> _EXCERPTED DATA_
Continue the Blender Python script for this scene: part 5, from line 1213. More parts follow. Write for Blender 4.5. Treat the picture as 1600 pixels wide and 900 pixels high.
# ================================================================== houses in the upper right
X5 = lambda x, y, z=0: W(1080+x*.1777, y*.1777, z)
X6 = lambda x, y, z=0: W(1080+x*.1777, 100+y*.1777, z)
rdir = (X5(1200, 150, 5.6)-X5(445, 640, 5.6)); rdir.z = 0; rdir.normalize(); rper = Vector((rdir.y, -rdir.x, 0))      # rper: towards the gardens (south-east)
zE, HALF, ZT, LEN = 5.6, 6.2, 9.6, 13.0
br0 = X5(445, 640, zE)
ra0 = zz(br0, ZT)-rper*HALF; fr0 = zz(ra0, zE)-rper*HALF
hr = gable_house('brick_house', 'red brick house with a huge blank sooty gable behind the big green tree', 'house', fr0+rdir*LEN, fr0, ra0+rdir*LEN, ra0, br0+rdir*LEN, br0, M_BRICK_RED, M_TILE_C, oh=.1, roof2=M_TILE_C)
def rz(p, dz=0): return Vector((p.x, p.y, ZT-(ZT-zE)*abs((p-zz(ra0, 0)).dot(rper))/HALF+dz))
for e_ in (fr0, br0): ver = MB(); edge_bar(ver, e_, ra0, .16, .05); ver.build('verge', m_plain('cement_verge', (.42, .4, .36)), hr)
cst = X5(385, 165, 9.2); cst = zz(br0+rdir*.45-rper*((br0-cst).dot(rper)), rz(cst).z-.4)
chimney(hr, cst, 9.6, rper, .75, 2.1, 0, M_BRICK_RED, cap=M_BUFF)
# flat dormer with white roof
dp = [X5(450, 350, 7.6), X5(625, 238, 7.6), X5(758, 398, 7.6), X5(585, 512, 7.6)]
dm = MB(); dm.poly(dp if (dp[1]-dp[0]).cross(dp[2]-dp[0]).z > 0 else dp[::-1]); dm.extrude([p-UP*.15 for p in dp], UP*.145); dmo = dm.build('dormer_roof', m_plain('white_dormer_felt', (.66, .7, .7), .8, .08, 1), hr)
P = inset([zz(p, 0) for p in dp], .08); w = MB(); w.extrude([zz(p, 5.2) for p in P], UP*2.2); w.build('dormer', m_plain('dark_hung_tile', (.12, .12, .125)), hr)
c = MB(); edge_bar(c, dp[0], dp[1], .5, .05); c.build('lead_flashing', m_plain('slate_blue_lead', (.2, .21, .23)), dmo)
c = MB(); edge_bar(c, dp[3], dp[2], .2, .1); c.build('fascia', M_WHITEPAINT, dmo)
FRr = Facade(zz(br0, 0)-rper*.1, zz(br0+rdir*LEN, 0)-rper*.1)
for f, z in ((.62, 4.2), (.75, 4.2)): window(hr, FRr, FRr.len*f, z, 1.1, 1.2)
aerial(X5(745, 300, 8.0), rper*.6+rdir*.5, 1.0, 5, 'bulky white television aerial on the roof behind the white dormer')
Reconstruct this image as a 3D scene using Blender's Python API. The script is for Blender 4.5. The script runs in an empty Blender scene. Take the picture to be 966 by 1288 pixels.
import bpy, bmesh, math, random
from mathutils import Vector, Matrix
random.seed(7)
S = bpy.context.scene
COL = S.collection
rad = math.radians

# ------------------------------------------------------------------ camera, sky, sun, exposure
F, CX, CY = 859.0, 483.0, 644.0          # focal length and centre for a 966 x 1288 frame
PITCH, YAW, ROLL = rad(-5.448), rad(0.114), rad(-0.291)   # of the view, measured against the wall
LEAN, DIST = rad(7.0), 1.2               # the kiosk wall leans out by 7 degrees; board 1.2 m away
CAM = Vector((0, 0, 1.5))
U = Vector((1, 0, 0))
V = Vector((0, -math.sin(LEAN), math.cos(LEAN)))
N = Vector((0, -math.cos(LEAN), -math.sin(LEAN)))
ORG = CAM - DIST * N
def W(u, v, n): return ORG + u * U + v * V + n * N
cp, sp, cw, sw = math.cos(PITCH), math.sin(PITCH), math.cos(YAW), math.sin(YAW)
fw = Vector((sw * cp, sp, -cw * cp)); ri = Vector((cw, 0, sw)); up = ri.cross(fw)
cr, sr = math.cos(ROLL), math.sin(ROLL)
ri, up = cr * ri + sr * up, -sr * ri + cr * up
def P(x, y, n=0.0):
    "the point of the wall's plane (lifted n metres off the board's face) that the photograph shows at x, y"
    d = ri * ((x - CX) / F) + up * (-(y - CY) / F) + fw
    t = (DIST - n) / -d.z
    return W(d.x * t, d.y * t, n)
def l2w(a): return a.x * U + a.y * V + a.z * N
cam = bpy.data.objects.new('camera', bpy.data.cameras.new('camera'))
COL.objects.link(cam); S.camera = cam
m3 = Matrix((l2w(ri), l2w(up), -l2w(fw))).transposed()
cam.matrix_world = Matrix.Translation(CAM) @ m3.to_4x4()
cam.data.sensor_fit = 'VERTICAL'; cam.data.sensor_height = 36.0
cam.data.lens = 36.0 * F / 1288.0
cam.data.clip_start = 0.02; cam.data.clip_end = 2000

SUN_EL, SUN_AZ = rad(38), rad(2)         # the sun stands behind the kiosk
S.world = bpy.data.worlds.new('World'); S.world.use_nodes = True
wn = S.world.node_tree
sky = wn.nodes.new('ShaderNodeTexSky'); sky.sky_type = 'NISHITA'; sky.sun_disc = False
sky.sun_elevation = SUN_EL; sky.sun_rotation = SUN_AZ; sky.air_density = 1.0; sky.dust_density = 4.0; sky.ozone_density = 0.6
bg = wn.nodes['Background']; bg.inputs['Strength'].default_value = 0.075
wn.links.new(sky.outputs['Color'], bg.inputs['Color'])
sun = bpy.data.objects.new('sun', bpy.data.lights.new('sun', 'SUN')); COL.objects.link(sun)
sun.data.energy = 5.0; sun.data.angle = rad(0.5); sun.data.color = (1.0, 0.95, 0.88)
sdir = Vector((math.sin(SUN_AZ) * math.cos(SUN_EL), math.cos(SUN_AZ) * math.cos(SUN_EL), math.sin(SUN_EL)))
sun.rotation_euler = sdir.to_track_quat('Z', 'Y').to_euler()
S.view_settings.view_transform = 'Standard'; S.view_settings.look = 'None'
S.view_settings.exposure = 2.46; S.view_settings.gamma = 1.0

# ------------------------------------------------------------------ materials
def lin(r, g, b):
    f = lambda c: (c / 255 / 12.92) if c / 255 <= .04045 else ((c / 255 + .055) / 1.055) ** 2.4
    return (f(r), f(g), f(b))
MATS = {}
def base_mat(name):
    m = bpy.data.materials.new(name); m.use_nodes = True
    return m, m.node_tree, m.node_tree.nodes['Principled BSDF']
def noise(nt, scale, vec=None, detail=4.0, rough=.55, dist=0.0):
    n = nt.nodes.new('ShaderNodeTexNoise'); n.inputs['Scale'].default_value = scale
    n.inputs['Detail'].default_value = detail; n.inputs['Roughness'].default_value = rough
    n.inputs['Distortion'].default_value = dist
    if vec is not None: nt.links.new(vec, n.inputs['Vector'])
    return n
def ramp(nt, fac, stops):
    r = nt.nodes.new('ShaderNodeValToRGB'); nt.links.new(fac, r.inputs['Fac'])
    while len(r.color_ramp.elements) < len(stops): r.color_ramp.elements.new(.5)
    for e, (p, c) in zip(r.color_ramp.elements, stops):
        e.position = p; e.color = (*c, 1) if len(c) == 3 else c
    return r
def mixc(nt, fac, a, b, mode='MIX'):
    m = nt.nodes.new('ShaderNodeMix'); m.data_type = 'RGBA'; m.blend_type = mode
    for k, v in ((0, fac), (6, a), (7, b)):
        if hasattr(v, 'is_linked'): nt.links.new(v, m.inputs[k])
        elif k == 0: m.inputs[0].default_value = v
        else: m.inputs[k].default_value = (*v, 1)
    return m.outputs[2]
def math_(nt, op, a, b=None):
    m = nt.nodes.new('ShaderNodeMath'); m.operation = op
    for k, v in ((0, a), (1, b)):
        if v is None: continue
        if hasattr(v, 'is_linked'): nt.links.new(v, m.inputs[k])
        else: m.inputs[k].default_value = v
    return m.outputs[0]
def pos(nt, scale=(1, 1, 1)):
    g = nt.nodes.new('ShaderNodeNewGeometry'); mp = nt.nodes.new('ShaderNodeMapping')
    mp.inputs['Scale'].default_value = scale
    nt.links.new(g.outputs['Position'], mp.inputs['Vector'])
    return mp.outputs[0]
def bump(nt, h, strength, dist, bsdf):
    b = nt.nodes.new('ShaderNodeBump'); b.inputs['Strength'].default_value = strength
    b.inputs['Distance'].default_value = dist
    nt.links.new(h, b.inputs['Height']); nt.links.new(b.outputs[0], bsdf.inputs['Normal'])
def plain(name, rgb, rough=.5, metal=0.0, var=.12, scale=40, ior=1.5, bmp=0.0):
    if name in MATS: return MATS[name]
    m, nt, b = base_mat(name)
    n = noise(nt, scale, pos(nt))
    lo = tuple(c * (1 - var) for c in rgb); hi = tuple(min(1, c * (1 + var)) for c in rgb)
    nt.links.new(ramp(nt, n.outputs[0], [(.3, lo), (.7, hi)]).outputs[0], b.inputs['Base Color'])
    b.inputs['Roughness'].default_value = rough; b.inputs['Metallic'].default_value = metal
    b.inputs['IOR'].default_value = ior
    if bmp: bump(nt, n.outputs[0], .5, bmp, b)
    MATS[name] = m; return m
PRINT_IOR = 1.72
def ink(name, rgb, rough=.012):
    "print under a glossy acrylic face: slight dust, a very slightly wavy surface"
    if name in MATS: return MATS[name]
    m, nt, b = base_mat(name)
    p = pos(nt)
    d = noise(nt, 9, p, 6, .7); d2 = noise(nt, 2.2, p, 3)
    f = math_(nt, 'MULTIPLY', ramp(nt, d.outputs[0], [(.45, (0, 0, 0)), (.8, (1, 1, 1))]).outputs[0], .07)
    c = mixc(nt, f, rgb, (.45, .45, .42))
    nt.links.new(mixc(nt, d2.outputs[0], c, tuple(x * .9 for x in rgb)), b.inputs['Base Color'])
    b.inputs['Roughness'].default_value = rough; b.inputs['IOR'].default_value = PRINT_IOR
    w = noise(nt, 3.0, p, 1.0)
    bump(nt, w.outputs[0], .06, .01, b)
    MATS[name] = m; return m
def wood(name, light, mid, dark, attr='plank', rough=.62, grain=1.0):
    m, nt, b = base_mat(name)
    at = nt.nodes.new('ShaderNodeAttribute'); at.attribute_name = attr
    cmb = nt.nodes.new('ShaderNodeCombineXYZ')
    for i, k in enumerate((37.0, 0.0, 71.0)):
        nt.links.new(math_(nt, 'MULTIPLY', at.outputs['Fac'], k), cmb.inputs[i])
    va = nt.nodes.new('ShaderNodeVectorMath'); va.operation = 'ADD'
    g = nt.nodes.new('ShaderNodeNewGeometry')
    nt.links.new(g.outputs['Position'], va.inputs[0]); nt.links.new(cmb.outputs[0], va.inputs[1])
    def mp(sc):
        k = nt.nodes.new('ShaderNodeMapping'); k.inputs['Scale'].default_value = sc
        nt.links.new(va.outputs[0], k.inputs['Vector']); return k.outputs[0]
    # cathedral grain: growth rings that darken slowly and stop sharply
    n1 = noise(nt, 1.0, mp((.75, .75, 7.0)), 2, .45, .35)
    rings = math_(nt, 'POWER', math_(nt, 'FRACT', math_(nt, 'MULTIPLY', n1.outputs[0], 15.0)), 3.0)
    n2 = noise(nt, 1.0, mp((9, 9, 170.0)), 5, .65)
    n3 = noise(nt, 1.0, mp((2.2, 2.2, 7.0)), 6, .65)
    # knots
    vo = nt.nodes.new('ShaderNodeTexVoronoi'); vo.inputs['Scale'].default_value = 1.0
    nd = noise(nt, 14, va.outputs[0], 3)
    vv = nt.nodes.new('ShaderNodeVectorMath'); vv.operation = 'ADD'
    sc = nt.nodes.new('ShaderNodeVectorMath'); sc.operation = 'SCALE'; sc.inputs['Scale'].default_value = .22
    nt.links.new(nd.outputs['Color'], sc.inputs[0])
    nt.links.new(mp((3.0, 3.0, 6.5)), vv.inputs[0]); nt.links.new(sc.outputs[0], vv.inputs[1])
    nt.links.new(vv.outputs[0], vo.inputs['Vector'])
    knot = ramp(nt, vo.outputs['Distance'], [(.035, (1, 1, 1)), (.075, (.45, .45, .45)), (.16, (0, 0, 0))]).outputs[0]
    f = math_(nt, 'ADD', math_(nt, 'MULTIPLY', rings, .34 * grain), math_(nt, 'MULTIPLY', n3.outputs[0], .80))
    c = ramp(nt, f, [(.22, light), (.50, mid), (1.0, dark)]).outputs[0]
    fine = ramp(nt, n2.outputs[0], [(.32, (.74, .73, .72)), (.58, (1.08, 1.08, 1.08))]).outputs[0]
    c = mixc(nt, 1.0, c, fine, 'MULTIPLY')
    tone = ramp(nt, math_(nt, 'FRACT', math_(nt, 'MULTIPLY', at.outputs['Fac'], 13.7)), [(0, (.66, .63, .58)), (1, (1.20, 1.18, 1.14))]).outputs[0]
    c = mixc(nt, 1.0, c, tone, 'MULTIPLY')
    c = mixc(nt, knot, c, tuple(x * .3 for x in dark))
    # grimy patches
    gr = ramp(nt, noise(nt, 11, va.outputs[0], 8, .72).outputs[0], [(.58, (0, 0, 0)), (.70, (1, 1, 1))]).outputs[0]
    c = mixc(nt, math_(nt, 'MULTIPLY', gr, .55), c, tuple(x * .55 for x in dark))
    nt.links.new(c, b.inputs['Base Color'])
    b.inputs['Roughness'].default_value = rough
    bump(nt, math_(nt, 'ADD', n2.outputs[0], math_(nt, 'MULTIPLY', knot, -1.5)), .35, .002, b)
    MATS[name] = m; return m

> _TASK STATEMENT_
All lines above from the one containing "Reconstruct this image" to the one containing "rad = math.radians" must be repeated exactly, both lines included, and no others.

> _THE REPLY_
Reconstruct this image as a 3D scene using Blender's Python API. The script is for Blender 4.5. The script runs in an empty Blender scene. Take the picture to be 966 by 1288 pixels.
import bpy, bmesh, math, random
from mathutils import Vector, Matrix
random.seed(7)
S = bpy.context.scene
COL = S.collection
rad = math.radians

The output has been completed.